Inoltre, come osserva il Giudice delle leggi, tale valutazione di incongruità non muta nemmeno ove si ritenga che la proibizione in esame possa essere giustificata dal fine di impedire forme unidirezionali di scambio di oggetti in favore di determinati detenuti, idonee a segnalare una loro posizione di supremazia nel contesto penitenziario. Piuttosto, il manifestarsi di atteggiamenti di prevaricazione da parte di alcuni detenuti può e deve essere frenato attraverso l’applicazione delle regole carcerarie specificamente dettate per i gruppi di socialità.
Infine, la Consulta ha precisato che a risultare sproporzionata e quindi costituzionalmente illegittima è la previsione ex lege del divieto assoluto di scambiare oggetti. Tanto il cuocere cibi (sent. cost. n. 186 del 2018), quanto lo scambio di oggetti sono facoltà dell’individuo, anche se posto in detenzione, che fanno parte di quei piccoli gesti di normalità quotidiana, tanto più preziosi in quanto costituenti gli ultimi residui in cui può espandersi la libertà del detenuto (v., in senso conforme, sent. cost. n. 349 del 1993, n. 20 e n. 122 del 2017 e n. 186 del 2018). Per questo, secondo la Corte, la compressione della possibilità di scambiare oggetti con gli altri detenuti del medesimo gruppo potrebbe giustificarsi non in via generale e astratta, ma solo se esista in concreto la necessità di garantire la sicurezza dei cittadini. Invero, anche dopo la presente sentenza, l’amministrazione penitenziaria potrà sempre disciplinare le modalità degli scambi tra soggetti dello stesso gruppo, nonché stabilire, in presenza di specifiche esigenze espressamente motivate, eventuali limitazioni che potranno essere vagliate, di volta in volta, dal magistrato di sorveglianza.

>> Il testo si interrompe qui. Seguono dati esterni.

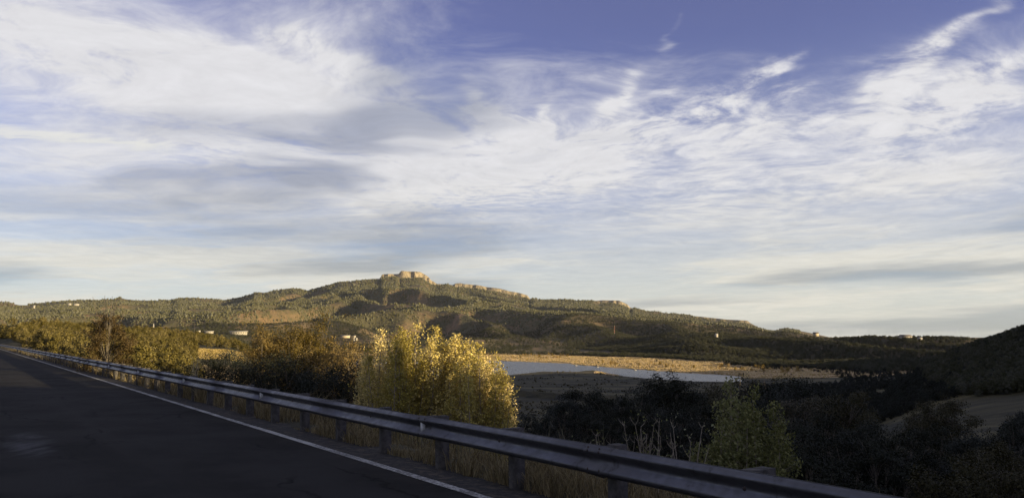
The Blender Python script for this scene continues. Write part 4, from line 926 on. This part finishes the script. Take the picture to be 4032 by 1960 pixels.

Pertanto – per ricondurre l’art. 41-bis, co. 2-quater, lett. f), ord. penit. entro i limiti del rispetto dei parametri costituzionali di cui agli artt. 3 e 27, co. 3, Cost. – la Corte ha pronunciato una sentenza c.d. “sostitutiva” di accoglimento, eliminando la necessaria applicazione della disposizione censurata ai detenuti assegnati al medesimo gruppo di socialità e circoscrivendone l’applicazione ai detenuti appartenenti a diversi gruppi di socialità.